_PROMPT_
Leaving out every picture, quote the data below exactly as it appears.

_PROVIDED MATERIAL_
**********

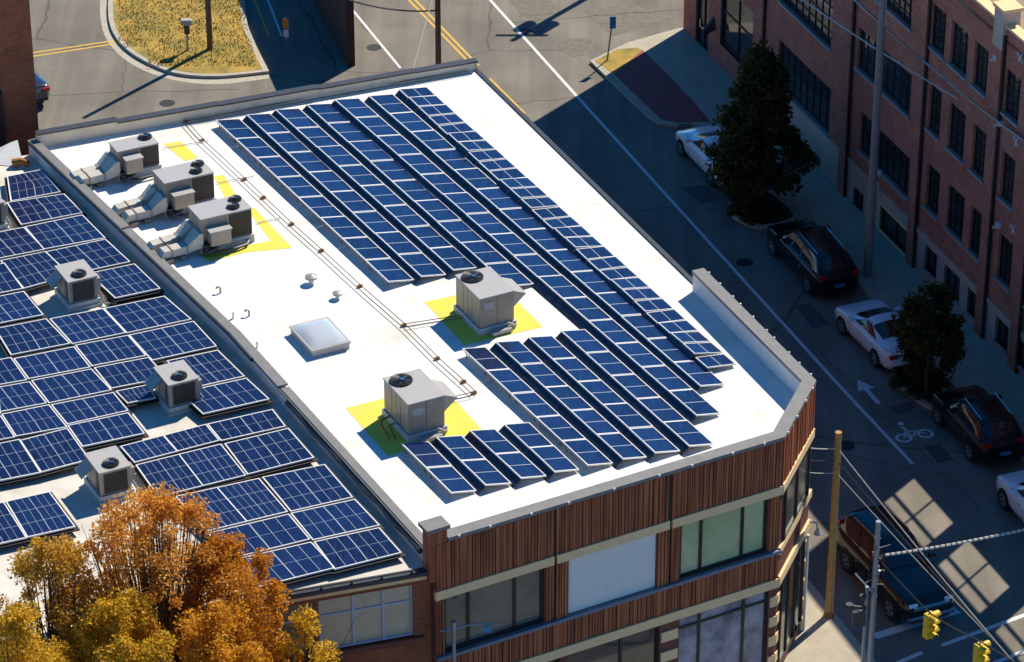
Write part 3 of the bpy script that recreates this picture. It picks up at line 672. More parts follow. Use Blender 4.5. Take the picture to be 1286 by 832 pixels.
# upper storeys above the entrance bay (out of frame) get windows too
holes=[w_[0] for w_ in wins]+[store,door,gar,gar2,gar3]
BZ=lev(RB,[(1156,300),(1240,368)],1)   # top of cream base
mb=MB(); mb.wallface(RB,0,jE,BZ,HT,[h for h in holes if h[3]>BZ]); mb.wallface(RB,jE,jX,BZ,7.3,[h for h in holes if h[3]>BZ and h[0]>jE]); build('wall',mb,'brick',rb)
mb=MB(); mb.wallface(RB,joints[0]+.0,jX,0,BZ,[h for h in holes if h[2]<BZ],d=0.0); build('base_wall',mb,'creamwall',rb)
mb=MB(); mb.wallface(RB,0,joints[0],0,BZ,[h for h in holes if h[2]<BZ]); build('wall',mb,'brick',rb)
mb=MB(); mb.wbox(RB,joints[0]+.05,jX,BZ-.06,BZ+.12,-.02,.06)
build('base_ledge',mb,'creamwall',rb)
DP=13.
c0=RB(0,0); c1=RB(jE,0); c1b=RB(jE-3.2,0,-4.4); c2=RB(jE-3.2,0,-DP); c3=RB(0,0,-DP)  # end cut oblique so sun reaches the added screen's openings
mb=MB(); E0=Wall((c0.x,c0.y),(c3.x,c3.y)); E0.n=-RB.t; E1=Wall((c1.x,c1.y),(c1b.x,c1b.y)); E1b=Wall((c1b.x,c1b.y),(c2.x,c2.y)); E1b.n=RB.t; E1.n=-E1.n if E1.n.dot(RB.t)<0 else E1.n; E2=Wall((c3.x,c3.y),(c2.x,c2.y)); E2.n=-RB.n
for e in (E0,E1,E1b,E2): mb.wallface(e,0,e.L,0,HT)
build('end_wall',mb,'brick',rb)
mb=MB(); mb.prism([xy(c0),xy(c1),xy(c1b),xy(c2),xy(c3)],HT-.6,HT-.45); build('gravel_roof',mb,'gravel',rb)
# wing kept low behind an unseen screen wall, added to shape the sunlight
cx=RB(jX,0); cy=RB(jX,0,-DP); mb=MB(); mb.prism([xy(c1),xy(cx),xy(cy),xy(c2),xy(c1b)],6.6,7.25); build('lowered_wing_roof',mb,'gravel',rb)
E3=Wall((cx.x,cx.y),(cy.x,cy.y)); E3.n=RB.t; mb=MB(); mb.wallface(E3,0,E3.L,0,7.2); build('end_wall',mb,'brick',rb)
oz=[(31.5,34.7,7.8,10.1),(35.6,38.8,7.8,10.1),(39.7,42.9,7.8,10.1),(43.8,47.0,7.8,10.1)]  # openings let sun through, standing in for window-reflected patches on the road
mb=MB(); mb.wallface(RB,jE,jX,7.3,15.4,oz,d=0,rev=.35); mb.wallface(RB,jE,jX,7.25,15.4,oz,d=-.35,rev=0); mb.wbox(RB,jE,jX,15.4,15.5,-.4,.05)
mb.face([RB(jE,HT,0),RB(jE,15.4,0),RB(jE,15.4,-.35),RB(jE,HT,-.35)]); build('added_light_screen',mb,'brick',rb)
for r in oz:
    mb=MB(); mb.wbox(RB,r[0]+1.55,r[0]+1.62,r[2],r[3],-.2,-.13); mb.wbox(RB,r[0],r[1],r[2]+1.45,r[2]+1.56,-.22,-.12); build('light_screen_bars',mb,'frame_dark',rb)
mb=MB(); mb.wbox(RB,0,jE,HT,HT+.09,-.34,.07); mb.wbox(E1,.3,E1.L,HT,HT+.09,-.3,.05); mb.wbox(E1b,.1,E1b.L,HT,HT+.09,-.3,.05); mb.wbox(E0,.3,DP,HT,HT+.09,-.3,.05); build('coping',mb,'band',rb)
mb=MB(); mb.wbox(RB,0,jE,HT-.5,HT,-.28,-.01); build('parapet',mb,'brick',rb)
for q in joints+[jE-.2]:
    mb=MB(); mb.wbox(RB,q-.62,q-.08,0,HT-.9,.0,.13); build('pilaster',mb,'brick',rb)
    mb=MB(); mb.tube([RB(q,HT-.3,.08),RB(q,.1,.08)],.055,8); build('downspout',mb,'black',rb)
q=joints[3]
mb=MB(); mb.wbox(RB,q-.75,q-.05,HT-.9,HT+.55,-.5,.16); build('pier',mb,'creamwall',rb)
mb=MB(); mb.wbox(RB,q-.82,q+.02,HT+.55,HT+.68,-.58,.22); build('pier_cap',mb,'band',rb)
random.seed(11)
for r,c,n_ in wins:
    o=window(rb,RB,r,c,n_,'frame_dark','glass',bars=.018,fw=.04,thick=.05,d=-.16)
    mb=MB(); mb.wbox(RB,r[0]-.08,r[1]+.08,r[2]-.1,r[2]-.005,-.1,.09); build('sill',mb,'stone_sill',o)
o=window(rb,RB,store,2,2,'frame_dark','glass',bars=.03,fw=.07,rowpos=[.55])
o=window(rb,RB,door,2,1,'frame_dark','glass',name='door',bars=.05,rowpos=[.3],fw=.09)
mb=MB(); mb.wbox(RB,door[0]+.45,door[0]+.5,1.0,1.4,-.1,.0); build('handle',mb,'chrome',o)
for r in (gar,gar2,gar3): window(rb,RB,r,2,1,'frame_dark','glass',bars=.03)
mb=MB(); mb.wbox(RB,gar[0]-.12,gar[1]+.12,gar[3],gar[3]+.14,-.02,.04);mb.wbox(RB,gar[0]-.12,gar[0],gar[2],gar[3],-.02,.04); mb.wbox(RB,gar[0]-.12,gar[1]+.12,gar[2]-.12,gar[2],-.02,.04); build('opening_surround',mb,'band',rb)
s_,z_=RB.hit(896,34); mb=MB()
for k in range(7):
    a=math.pi*k/7; b=math.pi*(k+1)/7
    mb.face([RB(s_+math.cos(a)*.25,z_+math.sin(a)*.5,0),RB(s_+math.cos(b)*.25,z_+math.sin(b)*.5,0),RB(s_+math.cos(b)*.12,z_-.3+math.sin(b)*.3,.4),RB(s_+math.cos(a)*.12,z_-.3+math.sin(a)*.3,.4)])
build('wall_lantern',mb,'black',rb)
for px in ((1258,155),(1256,283),(1103,233),(1107,218),(1253,73)):
    s_,z_=RB.hit(*px); mb=MB(); mb.wbox(RB,s_-.09,s_+.09,z_-.09,z_+.12,.0,.14); mb.tube([RB(s_,z_,.1),RB(s_,z_-.05,.3)],.05,8); build('wall_lamp',mb,'white_paint',rb)
for px in ((1277,178),(1273,288),(1282,72)):
    s_,z_=RB.hit(*px); mb=MB(); mb.tube([RB(s_-.2,z_+.1,.02),RB(s_+.2,z_-.12,.03)],.035,6); mb.tube([RB(s_+.1,z_+.16,.02),RB(s_-.05,z_-.18,.03)],.03,6); build('tie_plate',mb,'white_paint',rb)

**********

_FULL OUTPUT_
Write part 3 of the bpy script that recreates this picture. It picks up at line 672. More parts follow. Use Blender 4.5. Take the picture to be 1286 by 832 pixels.
# upper storeys above the entrance bay (out of frame) get windows too
holes=[w_[0] for w_ in wins]+[store,door,gar,gar2,gar3]
BZ=lev(RB,[(1156,300),(1240,368)],1)   # top of cream base
mb=MB(); mb.wallface(RB,0,jE,BZ,HT,[h for h in holes if h[3]>BZ]); mb.wallface(RB,jE,jX,BZ,7.3,[h for h in holes if h[3]>BZ and h[0]>jE]); build('wall',mb,'brick',rb)
mb=MB(); mb.wallface(RB,joints[0]+.0,jX,0,BZ,[h for h in holes if h[2]<BZ],d=0.0); build('base_wall',mb,'creamwall',rb)
mb=MB(); mb.wallface(RB,0,joints[0],0,BZ,[h for h in holes if h[2]<BZ]); build('wall',mb,'brick',rb)
mb=MB(); mb.wbox(RB,joints[0]+.05,jX,BZ-.06,BZ+.12,-.02,.06)
build('base_ledge',mb,'creamwall',rb)
DP=13.
c0=RB(0,0); c1=RB(jE,0); c1b=RB(jE-3.2,0,-4.4); c2=RB(jE-3.2,0,-DP); c3=RB(0,0,-DP)  # end cut oblique so sun reaches the added screen's openings
mb=MB(); E0=Wall((c0.x,c0.y),(c3.x,c3.y)); E0.n=-RB.t; E1=Wall((c1.x,c1.y),(c1b.x,c1b.y)); E1b=Wall((c1b.x,c1b.y),(c2.x,c2.y)); E1b.n=RB.t; E1.n=-E1.n if E1.n.dot(RB.t)<0 else E1.n; E2=Wall((c3.x,c3.y),(c2.x,c2.y)); E2.n=-RB.n
for e in (E0,E1,E1b,E2): mb.wallface(e,0,e.L,0,HT)
build('end_wall',mb,'brick',rb)
mb=MB(); mb.prism([xy(c0),xy(c1),xy(c1b),xy(c2),xy(c3)],HT-.6,HT-.45); build('gravel_roof',mb,'gravel',rb)
# wing kept low behind an unseen screen wall, added to shape the sunlight
cx=RB(jX,0); cy=RB(jX,0,-DP); mb=MB(); mb.prism([xy(c1),xy(cx),xy(cy),xy(c2),xy(c1b)],6.6,7.25); build('lowered_wing_roof',mb,'gravel',rb)
E3=Wall((cx.x,cx.y),(cy.x,cy.y)); E3.n=RB.t; mb=MB(); mb.wallface(E3,0,E3.L,0,7.2); build('end_wall',mb,'brick',rb)
oz=[(31.5,34.7,7.8,10.1),(35.6,38.8,7.8,10.1),(39.7,42.9,7.8,10.1),(43.8,47.0,7.8,10.1)]  # openings let sun through, standing in for window-reflected patches on the road
mb=MB(); mb.wallface(RB,jE,jX,7.3,15.4,oz,d=0,rev=.35); mb.wallface(RB,jE,jX,7.25,15.4,oz,d=-.35,rev=0); mb.wbox(RB,jE,jX,15.4,15.5,-.4,.05)
mb.face([RB(jE,HT,0),RB(jE,15.4,0),RB(jE,15.4,-.35),RB(jE,HT,-.35)]); build('added_light_screen',mb,'brick',rb)
for r in oz:
    mb=MB(); mb.wbox(RB,r[0]+1.55,r[0]+1.62,r[2],r[3],-.2,-.13); mb.wbox(RB,r[0],r[1],r[2]+1.45,r[2]+1.56,-.22,-.12); build('light_screen_bars',mb,'frame_dark',rb)
mb=MB(); mb.wbox(RB,0,jE,HT,HT+.09,-.34,.07); mb.wbox(E1,.3,E1.L,HT,HT+.09,-.3,.05); mb.wbox(E1b,.1,E1b.L,HT,HT+.09,-.3,.05); mb.wbox(E0,.3,DP,HT,HT+.09,-.3,.05); build('coping',mb,'band',rb)
mb=MB(); mb.wbox(RB,0,jE,HT-.5,HT,-.28,-.01); build('parapet',mb,'brick',rb)
for q in joints+[jE-.2]:
    mb=MB(); mb.wbox(RB,q-.62,q-.08,0,HT-.9,.0,.13); build('pilaster',mb,'brick',rb)
    mb=MB(); mb.tube([RB(q,HT-.3,.08),RB(q,.1,.08)],.055,8); build('downspout',mb,'black',rb)
q=joints[3]
mb=MB(); mb.wbox(RB,q-.75,q-.05,HT-.9,HT+.55,-.5,.16); build('pier',mb,'creamwall',rb)
mb=MB(); mb.wbox(RB,q-.82,q+.02,HT+.55,HT+.68,-.58,.22); build('pier_cap',mb,'band',rb)
random.seed(11)
for r,c,n_ in wins:
    o=window(rb,RB,r,c,n_,'frame_dark','glass',bars=.018,fw=.04,thick=.05,d=-.16)
    mb=MB(); mb.wbox(RB,r[0]-.08,r[1]+.08,r[2]-.1,r[2]-.005,-.1,.09); build('sill',mb,'stone_sill',o)
o=window(rb,RB,store,2,2,'frame_dark','glass',bars=.03,fw=.07,rowpos=[.55])
o=window(rb,RB,door,2,1,'frame_dark','glass',name='door',bars=.05,rowpos=[.3],fw=.09)
mb=MB(); mb.wbox(RB,door[0]+.45,door[0]+.5,1.0,1.4,-.1,.0); build('handle',mb,'chrome',o)
for r in (gar,gar2,gar3): window(rb,RB,r,2,1,'frame_dark','glass',bars=.03)
mb=MB(); mb.wbox(RB,gar[0]-.12,gar[1]+.12,gar[3],gar[3]+.14,-.02,.04);mb.wbox(RB,gar[0]-.12,gar[0],gar[2],gar[3],-.02,.04); mb.wbox(RB,gar[0]-.12,gar[1]+.12,gar[2]-.12,gar[2],-.02,.04); build('opening_surround',mb,'band',rb)
s_,z_=RB.hit(896,34); mb=MB()
for k in range(7):
    a=math.pi*k/7; b=math.pi*(k+1)/7
    mb.face([RB(s_+math.cos(a)*.25,z_+math.sin(a)*.5,0),RB(s_+math.cos(b)*.25,z_+math.sin(b)*.5,0),RB(s_+math.cos(b)*.12,z_-.3+math.sin(b)*.3,.4),RB(s_+math.cos(a)*.12,z_-.3+math.sin(a)*.3,.4)])
build('wall_lantern',mb,'black',rb)
for px in ((1258,155),(1256,283),(1103,233),(1107,218),(1253,73)):
    s_,z_=RB.hit(*px); mb=MB(); mb.wbox(RB,s_-.09,s_+.09,z_-.09,z_+.12,.0,.14); mb.tube([RB(s_,z_,.1),RB(s_,z_-.05,.3)],.05,8); build('wall_lamp',mb,'white_paint',rb)
for px in ((1277,178),(1273,288),(1282,72)):
    s_,z_=RB.hit(*px); mb=MB(); mb.tube([RB(s_-.2,z_+.1,.02),RB(s_+.2,z_-.12,.03)],.035,6); mb.tube([RB(s_+.1,z_+.16,.02),RB(s_-.05,z_-.18,.03)],.03,6); build('tie_plate',mb,'white_paint',rb)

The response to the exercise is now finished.